Desde que era pequeña conservo la imagen del ¡Hola! y el periódico del día en la mesita del cuarto de estar. En casa le llamábamos así, no salón, ni comedor. Cuarto de estar. Ahí se estaba, se jugaba, se leía y se seguía el Un, dos, tres, La bola de cristal y los telediarios. Y veo a mi madre al principio sin gafas y después con ellas curioseando la vida de sus actrices preferidas, sus vacaciones a bordo de un yate, en una villa de la costa francesa, sus nuevos novios, sus bodas... Natalie Wood y Grace Kelly han estado siempre entre sus preferidas, quizá porque son coetáneas. Y quizá porque incluso a través del potente filtro de estas revistas mi madre comprobó que ellas también sufrían. Natalie Wood por sus separaciones de Robert Wagner y Warren Beatty, entre otros. La ambiciosa Grace Kelly por haber tenido que dejar el cine a cambio de un principado y por la rebeldía de su hija Carolina. Lo leí en aquel cuarto de estar. Al fin y al cabo, mamá, estos iconos no son más que mujeres que ganan y pierden, como todas las demás. Salvo por el brillo que rodea su
existencia y las hace parecer menos humanas.

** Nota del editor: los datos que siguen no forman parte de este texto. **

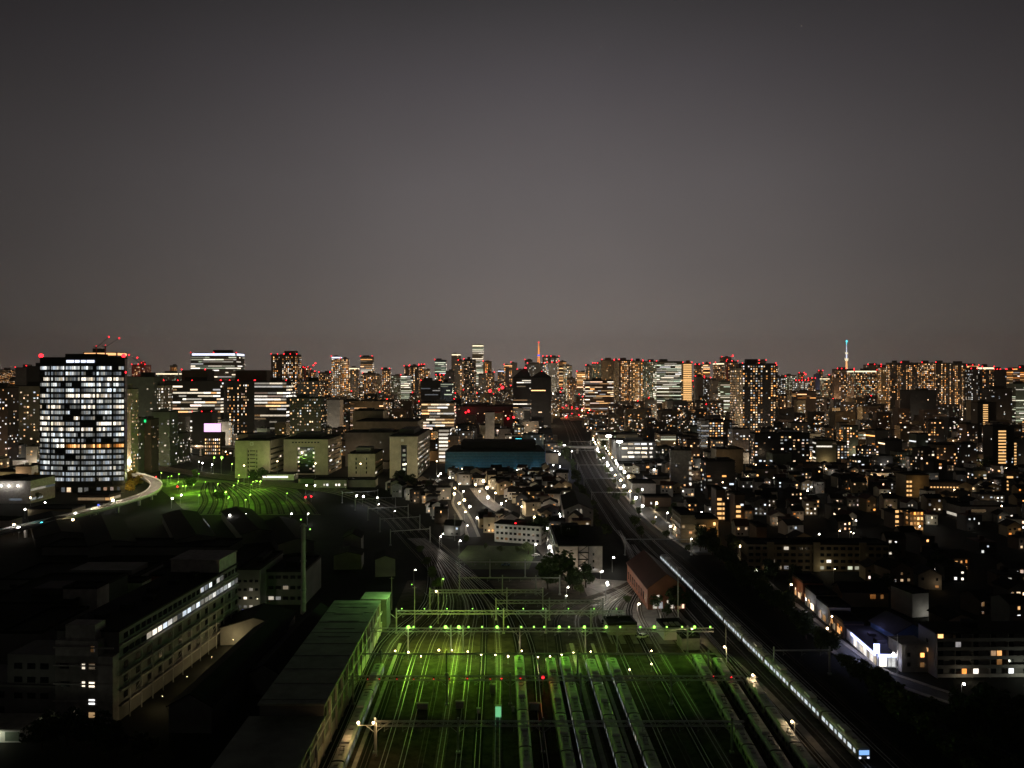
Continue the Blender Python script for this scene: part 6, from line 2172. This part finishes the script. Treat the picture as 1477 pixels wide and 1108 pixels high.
for (px, py, s, m, lb) in ((790, 850, 1.6, 'leaf', 'big dark tree in front of the pale fire-stair block, left'), (808, 846, 1.8, 'leaf', 'biggest dark round tree in front of the pale fire-stair block'), (826, 850, 1.5, 'leaf', 'dark tree in front of the fire stair, right'), (845, 848, 1.4, 'leaf', 'dark conifer-like tree beside the bright forecourt lamp'), (838, 858, .8, 'leafpale', 'small pale tree beside the globe lamps'),
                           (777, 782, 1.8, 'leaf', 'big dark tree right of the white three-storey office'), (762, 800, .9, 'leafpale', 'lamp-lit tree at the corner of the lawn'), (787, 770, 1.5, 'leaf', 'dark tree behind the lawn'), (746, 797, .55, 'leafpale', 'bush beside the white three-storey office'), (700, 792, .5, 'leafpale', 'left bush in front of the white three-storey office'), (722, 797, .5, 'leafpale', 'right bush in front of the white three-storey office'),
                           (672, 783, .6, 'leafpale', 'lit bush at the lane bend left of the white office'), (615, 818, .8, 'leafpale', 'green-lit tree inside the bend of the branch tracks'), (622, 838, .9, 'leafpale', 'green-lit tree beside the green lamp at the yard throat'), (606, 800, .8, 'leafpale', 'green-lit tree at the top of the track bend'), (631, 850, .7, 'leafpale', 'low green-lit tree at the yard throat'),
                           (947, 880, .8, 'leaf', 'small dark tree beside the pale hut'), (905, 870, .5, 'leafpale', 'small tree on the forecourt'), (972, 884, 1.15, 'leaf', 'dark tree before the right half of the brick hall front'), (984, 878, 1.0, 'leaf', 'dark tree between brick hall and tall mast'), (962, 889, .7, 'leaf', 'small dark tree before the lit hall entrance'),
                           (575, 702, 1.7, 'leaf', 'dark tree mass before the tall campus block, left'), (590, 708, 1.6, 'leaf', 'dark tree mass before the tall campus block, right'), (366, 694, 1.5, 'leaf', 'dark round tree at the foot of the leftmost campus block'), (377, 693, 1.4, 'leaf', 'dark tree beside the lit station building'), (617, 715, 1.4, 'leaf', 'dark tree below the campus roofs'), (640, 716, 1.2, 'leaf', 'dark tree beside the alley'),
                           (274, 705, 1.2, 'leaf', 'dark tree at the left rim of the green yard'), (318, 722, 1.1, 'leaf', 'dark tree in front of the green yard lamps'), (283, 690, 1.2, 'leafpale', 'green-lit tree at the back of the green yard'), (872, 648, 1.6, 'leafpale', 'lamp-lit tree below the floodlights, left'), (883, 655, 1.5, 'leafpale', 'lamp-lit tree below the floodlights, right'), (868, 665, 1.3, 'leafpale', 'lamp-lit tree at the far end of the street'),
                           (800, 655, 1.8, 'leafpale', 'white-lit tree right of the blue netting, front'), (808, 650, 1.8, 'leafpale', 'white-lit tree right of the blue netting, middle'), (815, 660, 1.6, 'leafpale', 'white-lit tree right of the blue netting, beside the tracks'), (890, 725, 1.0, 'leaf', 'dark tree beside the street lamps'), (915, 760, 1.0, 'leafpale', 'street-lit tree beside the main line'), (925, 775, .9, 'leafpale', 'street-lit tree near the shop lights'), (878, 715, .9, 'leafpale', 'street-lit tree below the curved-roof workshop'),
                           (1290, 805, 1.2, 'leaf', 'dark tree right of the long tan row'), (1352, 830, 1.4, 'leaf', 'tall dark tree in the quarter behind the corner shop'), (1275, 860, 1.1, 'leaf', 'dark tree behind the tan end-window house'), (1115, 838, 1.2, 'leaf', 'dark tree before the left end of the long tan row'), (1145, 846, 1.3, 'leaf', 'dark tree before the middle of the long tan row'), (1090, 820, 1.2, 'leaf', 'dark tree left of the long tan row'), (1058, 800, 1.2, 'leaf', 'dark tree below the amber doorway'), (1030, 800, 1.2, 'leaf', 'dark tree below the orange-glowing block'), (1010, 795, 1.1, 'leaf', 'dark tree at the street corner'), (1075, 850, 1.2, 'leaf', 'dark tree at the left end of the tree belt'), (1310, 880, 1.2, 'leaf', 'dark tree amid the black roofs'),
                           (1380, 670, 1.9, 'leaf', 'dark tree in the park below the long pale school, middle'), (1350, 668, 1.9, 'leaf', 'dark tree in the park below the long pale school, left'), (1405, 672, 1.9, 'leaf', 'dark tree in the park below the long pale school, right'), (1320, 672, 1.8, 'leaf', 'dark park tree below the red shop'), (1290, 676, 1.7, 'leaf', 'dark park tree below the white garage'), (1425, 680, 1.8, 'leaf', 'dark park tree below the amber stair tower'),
                           (186, 712, 1.25, 'leafyellowlit', 'yellow-lit tree at the foot of the black tower, front'), (194, 705, 1.35, 'leafyellowlit', 'yellow-lit tree at the foot of the black tower, middle'), (201, 700, 1.2, 'leafyellowlit', 'yellow-lit tree beside the curved promenade'), (185, 698, 1.3, 'leafyellowlit', 'yellow-lit tree closest to the black tower'), (191, 692, 1.2, 'leafyellowlit', 'yellow-lit tree behind the others by the promenade'),
                           (48, 702, 1.2, 'leafyellowlit', 'orange-lit tree left of the black tower, front'), (53, 696, 1.2, 'leafyellowlit', 'orange-lit tree left of the black tower, back'), (40, 716, 1.1, 'leaf', 'dark tree before the left parking garage'), (52, 724, 1.1, 'leaf', 'dark tree left of the tan shops'),
                           (60, 1085, 1.0, 'leaf', 'black tree before the factory wing, left'), (95, 1078, 1.1, 'leaf', 'black tree before the factory wing, middle'), (130, 1082, 1.1, 'leaf', 'black tree before the stair tower'), (165, 1092, 1.0, 'leaf', 'black tree at the factory corner'), (205, 1100, .9, 'leaf', 'black tree beside the factory alley')):
    x, y = gp(px, py)
    tree(x, y, s, m, lb, 'trees of the works and streets')
def along_path(P, n, off, j=0):
    L = [0]
    for a, c in zip(P, P[1:]):
        L.append(L[-1] + math.hypot(c[0] - a[0], c[1] - a[1]))
    for k in range(n):
        d = L[-1] * (k + .5) / n
        i = max(q for q in range(len(L) - 1) if L[q] <= d)
        f = (d - L[i]) / (L[i + 1] - L[i])
        a, c = P[i], P[i + 1]
        dx, dy = c[0] - a[0], c[1] - a[1]
        l = math.hypot(dx, dy)
        s = off * (1 if k % 2 else -1)
        yield a[0] + dx * f + dy / l * s, a[1] + dy * f - dx / l * s
for x, y in along_path(STREET, 40, 6.6):
    if rt.random() < .8:
        tree(x + rt.uniform(-1, 1), y + rt.uniform(-3, 3), rt.uniform(.5, .85), 'leafpale', 'lamp-lit tree in the row along the street', 'street trees')
for k in range(26):
    y = 440 + k * 22 + rt.uniform(-5, 5)
    mx = min(MAIN, key=lambda q: abs(q[1] - y))[0]
    tree(mx - 15.5 + rt.uniform(-2.5, 2.5), y, rt.uniform(.7, 1.2), 'leafpale', 'dark tree on the left bank of the main line', 'trees on the left bank')
# ---------------------------------------------------------------- street lamps
def lamp(x, y, h, label, m, col, pw, r, group='street lamps'):
    t = thing('street_lamp', label, 'street lamp', (x, y, 0), 0, group)
    b = MB()
    b.tube((0, 0, 0), (0, 0, h), .09, .06, 6)
    b.tube((0, 0, h), (.7, 0, h + .15), .05, None, 5)
    b.build('pole', 'metal', t)
    bulb(t, (.7, 0, h - .05), r, m)
    plight(t, (.7, -.2, h - .1 - r), col, pw, .25)
    return t
WH, WM = (1, .95, .86), (1, .78, .5)
YL = 1.0
for i, (px, py, k, lb) in enumerate(((874, 843, 1.6, 'brightest white lamp on the forecourt beside the brick hall'), (883, 804, 1.3, 'bright white lamp between the fire-stair block and the brick hall'), (919, 871, 1.1, 'bright lamp beside the white pavilion on the forecourt'), (771, 785, 1.2, 'bright greenish-white lamp at the corner of the lawn'), (782, 818, 1.2, 'bright lamp left of the fire-stair block'),
                                      (793, 811, .7, 'small pinkish lamp beside the fire-stair block'), (817, 847, .9, 'left globe lamp among the dark trees'), (815, 859, .6, 'lower globe lamp among the dark trees'), (662, 780, 1.1, 'white lamp at the lane bend left of the lawn'), (634, 774, .8, 'lamp at the foot of the alley'), (637, 770, .6, 'yellow lamp beside the alley trees'), (637, 835, 1.0, 'green lamp at the yard throat bend'), (597, 822, .6, 'small green-white lamp left of the throat bend'),
                                      (513, 715, 1.2, 'left of two bright bluish lamps beside the branch tracks'), (523, 716, 1.3, 'right of two bright bluish lamps beside the branch tracks'), (543, 718, 1.1, 'bright lamp right of the two bluish ones'), (545, 727, .7, 'small lamp below the bright branch lamps'), (568, 737, .7, 'lamp at the end of the lit platform'), (441, 700, 1.0, 'left white lamp beside two red signals'), (453, 700, 1.0, 'right white lamp beside two red signals'),
                                      (319, 660, 2.0, 'brightest green floodlight at the back of the green yard'), (308, 660, 1.3, 'left green floodlight at the back of the green yard'), (334, 669, .8, 'green-yellow lamp beside the campus end'), (305, 670, .9, 'white lamp on the viaduct road, first'), (291, 668, .9, 'white lamp on the viaduct road, second'), (286, 666, .7, 'white lamp on the viaduct road, third'), (265, 649, 1.1, 'white lamp on the viaduct parapet, right'), (260, 653, 1.0, 'white lamp on the viaduct parapet, left'),
                                      (247, 719, 1.3, 'bright white lamp at the left rim of the green yard'), (260, 714, 1.1, 'second white lamp at the left rim of the green yard'), (330, 743, 1.2, 'white lamp before the green yard, left'), (353, 742, 1.2, 'white lamp before the green yard, right'), (419, 741, .8, 'flat white lamp at the front of the green yard, left'), (443, 741, .8, 'flat white lamp at the front of the green yard, right'), (219, 651, 1.0, 'white lamp at the right foot of the black tower'), (800, 646, 1.5, 'bright white lamp among the trees right of the blue netting, left'), (813, 643, 1.5, 'bright white lamp among the trees right of the blue netting, right'), (806, 655, 1.2, 'lower bright white lamp among the trees right of the netting'), (797, 671, .9, 'yellow lamp at the foot of the blue-lit netting side'))):
    gr = 'green' in lb and 'white' not in lb.split('green')[0][-8:] and ('green floodlight' in lb or 'green lamp' in lb or 'green-yellow' in lb)
    z = 7 if 'floodlight' not in lb else 16
    x, y = gp(px, py, z)
    col = (.55, 1, .15) if gr else (WM if ('yellow' in lb or 'pink' in lb) else ((.85, .9, 1) if 'bluish' in lb else WH))
    far = max(1, y / 330)
    lamp(x, y, z, lb, 'greenlamp' if gr else 'whitelamp', col, (1000 if px > 660 else 600) * k * far ** 1.2 * (1.2 if 'floodlight' in lb else 1), y * .00088 * k, None)
for P, n_, off, lb, pw in ((STREET, 42, 5.2, 'street lamp in the bright row along the street', 1900), (CROSS, 20, 4, 'white lamp along the station lane', 2000), (LANE2, 14, 3, 'yellow-white lamp along the alley', 1700), (LANE, 10, 3.4, 'warm lamp along the lane of shops', 130)):
    for x, y in along_path(P, n_, off):
        k = rt.uniform(.5, 1.4)
        y += rt.uniform(-7, 7)
        x += rt.uniform(-.8, .8)
        wm = rt.random() < .45
        lamp(x, y, 6, lb, 'warmlamp' if wm else 'whitelamp', WM if wm else WH, pw * k * (y / 450), min(y, 720) * .00125 * k, 'lamps in rows along the streets')
for k in range(26):
    y = rt.uniform(520, 690)
    x = rt.uniform(-215 - (y - 512) * .6, -132 - (y - 512) * .55)
    lamp(x, y, 7, 'small green-white lamp standing in the green yard', 'greenlamp', (.45, 1, .08), rt.uniform(1100, 5200), .35 * rt.uniform(.4, 1.1), 'lamps of the green yard')
for k in range(230):
    y = rt.uniform(300, 1250)
    x = rt.uniform(-.62, .66) * y
    if x < 115 and y < 640 or not free(x - .5, y - .5, x + .5, y + .5):
        continue
    wm = rt.random() < .5
    px, py = pxof(x, y), pyof(6, y)
    lamp(x, y, 6, ('warm' if wm else 'white') + ' lone street lamp ' + near(px, py), 'warmlamp' if wm else 'whitelamp', WM if wm else WH, rt.uniform(220, 800) * (y / 500), y * .0006 * rt.uniform(.5, 1.4), 'lone street lamps')
# red railway signals of the branch line
for px, py in ((225, 688), (256, 702), (441, 717), (449, 716)):
    x, y = gp(px, py, 4)
    t = thing('railway_signal', 'red railway signal beside the branch line', 'railway signal', (x, y, 0), 0, 'red signals of the branch line')
    b = MB()
    b.tube((0, 0, 0), (0, 0, 4.6), .1, .07, 6)
    b.build('post', 'metal', t)
    bulb(t, (0, -.2, 4), .6, 'redlamp', 'lens')
# ---------------------------------------------------------------- labels that single things out
ORD = ['first', 'second', 'third', 'fourth', 'fifth', 'sixth', 'seventh', 'eighth', 'ninth', 'tenth', 'eleventh', 'twelfth', 'thirteenth', 'fourteenth', 'fifteenth', 'sixteenth', 'seventeenth', 'eighteenth', 'nineteenth', 'twentieth']
TENS = {2: 'twenty', 3: 'thirty', 4: 'forty', 5: 'fifty', 6: 'sixty', 7: 'seventy', 8: 'eighty', 9: 'ninety'}
def ordinal(n):
    if n < 20:
        return ORD[n]
    n += 1
    return TENS[n // 10] + '-' + ORD[n % 10 - 1] if n % 10 else TENS[n // 10][:-1] + 'ieth'
by = {}
for o in LABELLED:
    by.setdefault(o['label'], []).append(o)
for lb, os_ in by.items():
    if len(os_) < 2:
        continue
    os_.sort(key=lambda o: o.location.x / max(1, o.location.y))
    for i, o in enumerate(os_):
        if i < 99:
            o['label'] = lb + ', ' + ordinal(i) + ' from left'
for o in LABELLED:
    for cut in ('flat ', 'tall ', 'slim ', 'pale '):
        if len(o['label'].replace('-', ' ').split()) > 16:
            o['label'] = o['label'].replace(cut, '', 1)
# ---------------------------------------------------------------- night air
hz = MB()
hz.box(-30000, -380, -1, 30000, 13000, 720)
o = hz.build('haze', [])
m, t_, b_ = _m('haze_air')
t_.nodes.remove(b_)
v = t_.nodes.new('ShaderNodeVolumePrincipled')
v.inputs['Color'].default_value = (.95, .92, .9, 1)
v.inputs['Density'].default_value = 4.5e-5
t_.links.new(v.outputs[0], t_.nodes['Material Output'].inputs['Volume'])
o.data.materials.append(m)
o['kind'] = 'stuff'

Algo compartieron ambas, un final misterioso. Recuerdo a mi madre llorando cuando sacaron el cadáver de Natalie Wood de las aguas en las que navegaba su yate y un año después con los ojos hinchados después de que Grace Kelly se saliera con su coche de una curva cerrada en Mónaco. Conservó los recortes durante tiempo en un cajón. Con los años lo entendí y me resultó muy tierno. (Lloré como si no hubiera un mañana con el suicidio de Kurt Cobain y la muerte de Amy Winehouse me dio una pena tremenda. Así somos).